Let $L/k$ be any field extension and suppose $K/k$ is finitely generated and of transcendence degree $1$, i.e. we find $T\in K$ transcendental over $k$ such that $K$ is a finite extension of $k(T)$. I am trying to prove the following: $L\otimes_k K$ is a finite dimensional $L(X)$-algebra (where $L(X)$ is the fraction field of the polynomial ring $L[X]$).
I am having problem even defining the structure map $L(X)\rightarrow L\otimes_k K$. My idea was that the inclusion $L\rightarrow L\otimes_k K$ induces an inclusion $L[X]\rightarrow L\otimes_k K$ by sending $X\mapsto 1\otimes T$, then if every nonzero $f\in L[X]$ becomes invertible in $L\otimes_k K$ then the universal property of localization yields the desired map $L(X)\rightarrow L\otimes_k K$, but I don't know how to prove this. Certainly $1\otimes T$ is invertible, but this is not sufficient.
Furthermore, even if what I just wrote makes sense, I am not sure how to proceed regarding finiteness. Certainly $K\cong k(T)^n$ as a $k(T)$-vector space, hence $L\otimes_k K\cong (L\otimes_k k(T))^n$ as a $L\otimes_k k(T)$-vector space, but how prove that the latter is a finite-dimensional $L(X)$-vector space? This boils down to the same problem I had with defining the $L(X)$-algebra structure in the first place.
It's generally not true that $L \otimes_k K$ is a $L(X)$-algebra, even with additional separability assumptions. (I'm assuming that you want the $L(X)$-algebra to extend the obvious $L$-algebra structure here)
Suppose $K=k(T)$, then we get with $S=k[T] \setminus \{0\}$ $$L \otimes_k K \cong L \otimes_k k[T] \otimes_{k[T]} k(T) \cong L[T] \otimes_{k[T]} k(T) = L[T] \otimes_{k[T]} S^{-1}k[T] = S^{-1}L[T]$$
This equals $L(T)$ iff $L/k$ is algebraic (then the extension $L[T] / k[T]$ is integral).
Generally if $K/k$ is any extension and $T \in K$ is transcendental, then we have an inclusion $k(T) \subset K$ which gives an injection $L \otimes_k k(T) \hookrightarrow L \otimes_k K$ since every module over a field is flat. If $K / k(T)$ is an algebraic extension (which is equivalent to $K$ having transcendence degree $1$), then $L \otimes_k K$ is an integral extension of $L \otimes_k k(T)$. Integral ring extensions $R \hookrightarrow A$ have the property that if $r \in R$ is invertible in $A$, then it is already invertible in $R$, because in this situation, extensions of proper ideals are proper. Thus the question whether elements of $L[T]$ are invertible in $L \otimes_k K$ reduces to the question whether elements of $L[T]$ are invertible in $L \otimes_k k(T)$ which is answered above.
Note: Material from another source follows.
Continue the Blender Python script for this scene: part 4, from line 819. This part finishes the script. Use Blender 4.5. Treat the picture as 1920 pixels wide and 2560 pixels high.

To summarize: $L \otimes_k K$ is a $L(X)$ algebra for any transcendental $X$ iff $L/k$ is algebraic.
If we suppose that $L \otimes_k K$ is indeed a $L(X)$-algebra, then we must already have $L \otimes_k k(T) = L(T)$, so finiteness follows from your observation that $L \otimes_k K$ is a finitely generated $L \otimes_k k(T)$-module if we take $X=T$.